Indeed, the issue of legal tech producing mixed results when leveraged by different groups in an organization underscores the broader challenge of finding a single software that can fit well in various law firms and legal departments, which all have varying tech processes. 

"The problem is, every law firm and corporate legal department operates themselves differently," Long said.

Once software leaves the controlled environment of the developer, legal tech buyers should run a pilot program, Long suggested. Instead of having legal tech companies demonstrate their products using generic data, clients should suggest using their own documents in the presentation. Clients can see in real-time how the software responds to their data and test the tool's accuracy "for both parties to feel more comfortable before they make a significant investment in software," he said.

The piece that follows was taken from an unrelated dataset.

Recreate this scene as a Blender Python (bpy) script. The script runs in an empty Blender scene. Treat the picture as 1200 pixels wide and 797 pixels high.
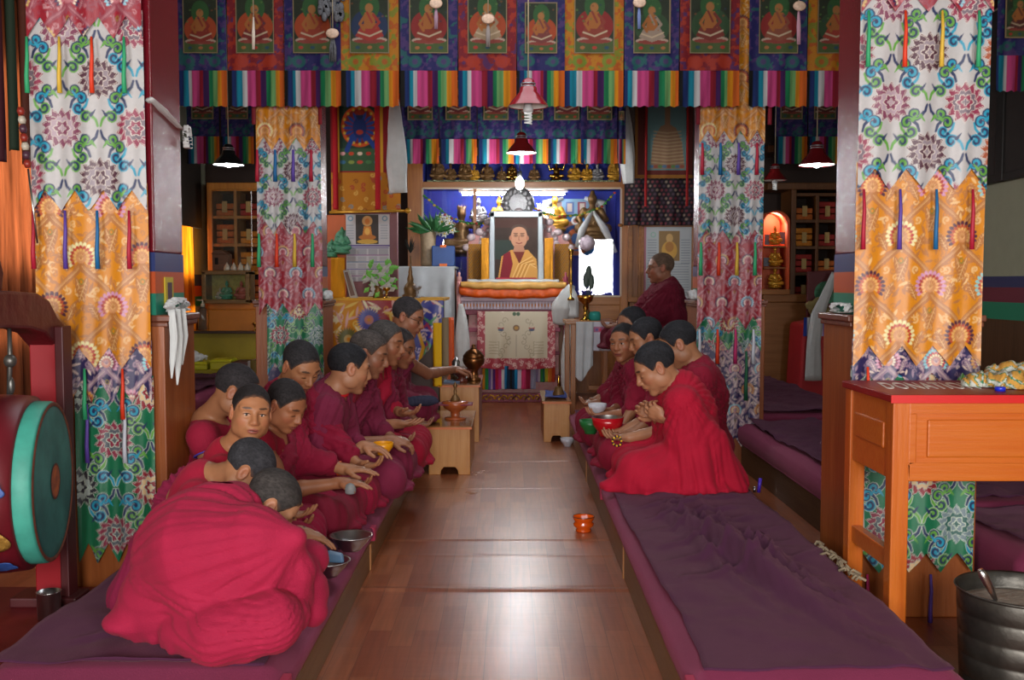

To be sure, purchasing or licensing software can be a significant leap, and some available features will go unused if they are too time-consuming to learn or aren't deemed worthwhile by the users.

While the IT team implements the software, it's up to the training team in a firm to really understand and articulate all the functionality and features to foster wide adoption, Flournoy said. Otherwise, lawyers' time constraints make it unlikely a lawyer will learn or leverage all of a software's features.

"If you were to ask an attorney if they have time available to learn and master those types of skills at that detail, they would probably tell you they're better served problem solving for their clients, [especially] if they can go forward with the minimal understanding of technology," she said. 

But legal tech developers also owe it to its clients to create a streamlined, user-friendly experience that helps legal professionals assist their clients, said LinkSquares CEO and founder Vishal Sunak.

"Feature bloat is one obstacle that makes legal tech software difficult to integrate with the business and train users on all the bells and whistles," he said. "When there are a lot of extra capabilities that software providers have built along the way, it can risk over-complicating a workflow that legal wanted to simplify."

Lawyers and legal professionals can brush aside paying for underused features if the software ultimately helps the delivery of services. But what they won't stand for is legal tech complicating their work, Flournoy noted.

She added, "If a product or service gets delivered and it doesn't do what it's supposed to do reliably, then trying to convince a lawyer or anyone in a firm to use additional functions will likely be met with skepticism."